Other than suggesting that an anthem usually embodies some measure of hope, Kander could not — and would not — attempt to explain what makes a city connect with a certain song; he merely pointed out that "Empire State of Mind" has as much of a chance of enjoying another 30 years of popularity as his did 30 years ago. "It doesn't matter what I think or what the critics say," says Kander. "It's what people think and feel and hang on to."

Kander and Ebb wrote and then rewrote "New York, New York" for a 1977 Martin Scorsese movie of the same name. (Robert De Niro, who co-starred with Liza Minnelli, didn't think their first version was "strong enough," so out of sheer anger of being told what to do by an actor, they reworked it in 45 minutes.) But even that version didn't go anywhere until Sinatra remade it a few years later.

"He rearranged it for his more limited range and botched the lyrics," Kander recalls with a chuckle (there was no "A Number One" in Ebb's lyrics), "and when I first heard it, I thought, 'Oh gosh, shouldn't we fix it for Sinatra?' But it became huge without us. So who's to say?"

Sinatra first performed "New York, New York" at an October 1978 concert in Radio City Music Hall. He was 62 with a voice that wasn't what it once was. But he still had the timing and the feral excitement of the kid from the mobbed-up Hoboken waterfront; you could just imagine him looking across the river thinking, "If I can make it there, I can make it anywhere."

There are any number of hip-hop odes to specific neighborhoods, mostly in the spirit of yours-versus-mine, Queens vs. the Bronx vs. Brooklyn vs. the 212. On his albums, Jay-Z often returns to the Marcy Houses projects in the Bedford-Stuyvesant section of Brooklyn where he grew up.

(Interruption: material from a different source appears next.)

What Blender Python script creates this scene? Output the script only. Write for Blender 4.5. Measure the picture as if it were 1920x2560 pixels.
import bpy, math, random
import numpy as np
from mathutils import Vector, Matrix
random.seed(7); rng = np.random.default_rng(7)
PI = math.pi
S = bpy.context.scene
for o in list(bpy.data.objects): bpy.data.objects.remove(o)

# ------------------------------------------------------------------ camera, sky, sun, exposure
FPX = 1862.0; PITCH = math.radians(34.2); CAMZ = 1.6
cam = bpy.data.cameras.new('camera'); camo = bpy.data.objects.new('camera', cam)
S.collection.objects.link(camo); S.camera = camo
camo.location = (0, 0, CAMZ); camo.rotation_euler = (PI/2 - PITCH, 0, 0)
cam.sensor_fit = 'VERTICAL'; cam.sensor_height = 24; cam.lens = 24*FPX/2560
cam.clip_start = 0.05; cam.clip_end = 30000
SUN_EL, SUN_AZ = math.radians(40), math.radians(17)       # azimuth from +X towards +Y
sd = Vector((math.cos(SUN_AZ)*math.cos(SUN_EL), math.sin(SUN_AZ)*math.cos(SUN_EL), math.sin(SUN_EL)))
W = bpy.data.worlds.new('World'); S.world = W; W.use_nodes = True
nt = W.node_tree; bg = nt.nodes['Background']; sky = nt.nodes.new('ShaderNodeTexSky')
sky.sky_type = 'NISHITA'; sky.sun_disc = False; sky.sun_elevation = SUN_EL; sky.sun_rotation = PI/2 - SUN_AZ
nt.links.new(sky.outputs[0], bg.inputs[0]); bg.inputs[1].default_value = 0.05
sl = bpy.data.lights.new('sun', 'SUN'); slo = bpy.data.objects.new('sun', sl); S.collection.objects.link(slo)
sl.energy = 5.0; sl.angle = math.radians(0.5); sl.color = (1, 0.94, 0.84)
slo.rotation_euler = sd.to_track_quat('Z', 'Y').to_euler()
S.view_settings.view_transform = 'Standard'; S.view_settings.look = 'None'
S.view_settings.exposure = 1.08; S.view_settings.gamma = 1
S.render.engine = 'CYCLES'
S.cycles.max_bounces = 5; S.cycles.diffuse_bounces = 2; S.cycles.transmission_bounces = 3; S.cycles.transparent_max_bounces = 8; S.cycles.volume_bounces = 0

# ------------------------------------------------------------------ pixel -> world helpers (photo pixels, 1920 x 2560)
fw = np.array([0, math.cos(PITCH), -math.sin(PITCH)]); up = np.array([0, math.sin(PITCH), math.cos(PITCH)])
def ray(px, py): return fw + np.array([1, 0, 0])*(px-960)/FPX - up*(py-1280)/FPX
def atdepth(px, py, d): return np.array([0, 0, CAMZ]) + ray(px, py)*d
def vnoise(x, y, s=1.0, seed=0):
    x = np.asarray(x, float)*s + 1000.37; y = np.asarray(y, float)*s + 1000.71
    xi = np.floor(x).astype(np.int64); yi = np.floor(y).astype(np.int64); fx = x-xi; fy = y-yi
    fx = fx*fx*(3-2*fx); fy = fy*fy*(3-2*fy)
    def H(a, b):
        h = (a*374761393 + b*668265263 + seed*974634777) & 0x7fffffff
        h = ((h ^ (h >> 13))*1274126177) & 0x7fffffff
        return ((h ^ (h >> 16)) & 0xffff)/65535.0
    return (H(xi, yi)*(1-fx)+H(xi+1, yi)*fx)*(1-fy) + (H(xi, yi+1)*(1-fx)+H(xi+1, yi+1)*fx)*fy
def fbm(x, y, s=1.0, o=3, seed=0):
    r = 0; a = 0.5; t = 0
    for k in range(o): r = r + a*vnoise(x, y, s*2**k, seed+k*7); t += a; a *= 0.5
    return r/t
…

In "Empire State of Mind," however, he expands his community pride to cover the whole city and a wide spectrum of New Yorkers, including the late rap superstar Notorious B.I.G. and Vogue magazine editor Anna Wintour. Jay-Z also samples broadly for this song — for the title from Billy Joel, for the backing track from the 1970 hit "Love on a Two Way Street." Two lesser-known New Yorkers, Angela Hunt and Janet "Jnay" Sewell-Ulepic, wrote the lyrics for the chorus, or hook, which Keys, a New Yorker herself, reworked for a more introspective version on her new album, "The Element of Freedom," which was released on Dec. 15.

It's the hook that many see as Jay-Z's bid to make this The One — that once-every-few-decades song about New York that catches on and becomes an anthem. "Empire State" pulls in a broader audience by tapping into classic mythologies with lines that revere a city where:

There's nothin' you can't do ...

These streets will make you feel brand new

Big lights will inspire you

Let's hear it for New York.

Not that any of this is a guarantee that Jay-Z's song of the city can live past its moment and beyond its generation the way Sinatra's did. But Al Shux, who created the backing track for "Empire State of Mind," will know when it has gone from a blip on the Billboard chart to a beloved entry in the American songbook.

"When someone says, 'Start spreadin' the news,' you know exactly what they're talking about and what comes next," says Shux, a British producer and a Sinatra fan even at the age of 27. "Someday I hope when someone anywhere in the world says 'I'm out of that Brooklyn,' the whole world will know what comes next."